O
dir. Tim Blake Nelson
Opens Fri Aug 31
Cinema 21

Shakespeare's Othello has never really moved me, but it has always fascinated me. It's not that I don't feel compassion for the story of a black dude offing his white chick in the throes of petty jealousy; it's just that it's all engineered by Iago--possibly the most mesmerizing villain in dramatic history. So powerful, even omnipotent is his influence, his power hardly seems real, and since this element that controls the play's outcome, the tragedy it sparks hardly seems real either. It's like Iago is the mad scientist, and Desdemona and Othello are his chemicals. You don't feel a lot of empathy for chemicals, but damn--it's fun to watch 'em blow up.

There's also fun to be had in Tim Blake Nelson's O, an update of the classic play that places the action smack in the middle of an American suburban high school. This is no longer Shakespeare's fantastical Venice; it's Columbine country. It's Kip Kinkel country. It's America, and Othello's theme of pointless violence feels a tad weightier than it once did--to say the least.

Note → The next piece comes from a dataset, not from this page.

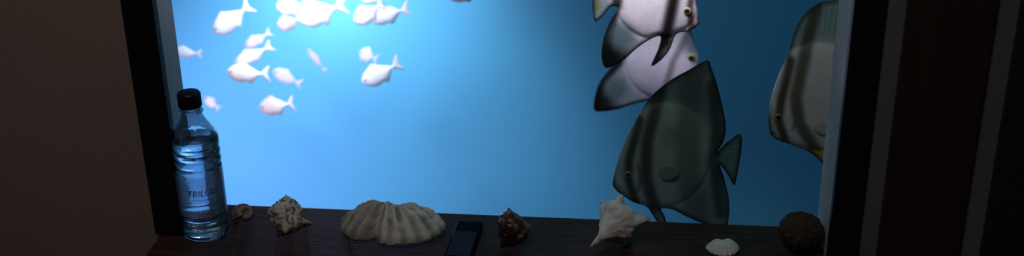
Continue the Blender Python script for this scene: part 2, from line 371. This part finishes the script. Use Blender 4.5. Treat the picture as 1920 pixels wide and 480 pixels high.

Nelson has, rather ingeniously, replaced the military ranking system that causes so much strife in Othello with the complicated politics that govern a high school basketball court. Othello has become Odin James (Mekhi Phifer), an All-American point guard, and the only black person at a prep school in the deep South. Desdemona has become his devoted girlfriend, Desi Brable (Julia Stiles), and Iago is now Hugo (Josh Hartnett), the teammate who is most jealous of Odin's abilities. Hugo is the pent-up kid who has become quite familiar to American audiences in this day and age. We recognize him as the loner, the brooder. The kid who could either be really shy or who could come to school with a loaded weapon in his pocket.

So complete a character is Hugo, and so enamored with him is the director, that he has actually switched the story's perspective from Odin to Hugo. In Othello, Iago is a dabbler who takes control of the main characters' lives. In O, Hugo is the main character. Hugo is even given a back-story, a motivation to explain why he does what he does. Nelson achieves this by adding a character that does not have a parallel in Othello--Hugo's dad, and his and Odin's coach, Coach Goulding. Hugo yearns for his father's admiration, but his father has long since transferred it to the kid who deserves it more: Odin James.

With the addition of Goulding, Nelson has turned Iago's parallel from a god-like bad guy into something equally stunning: a human being we care about, even in the wake of his own sadistic chaos.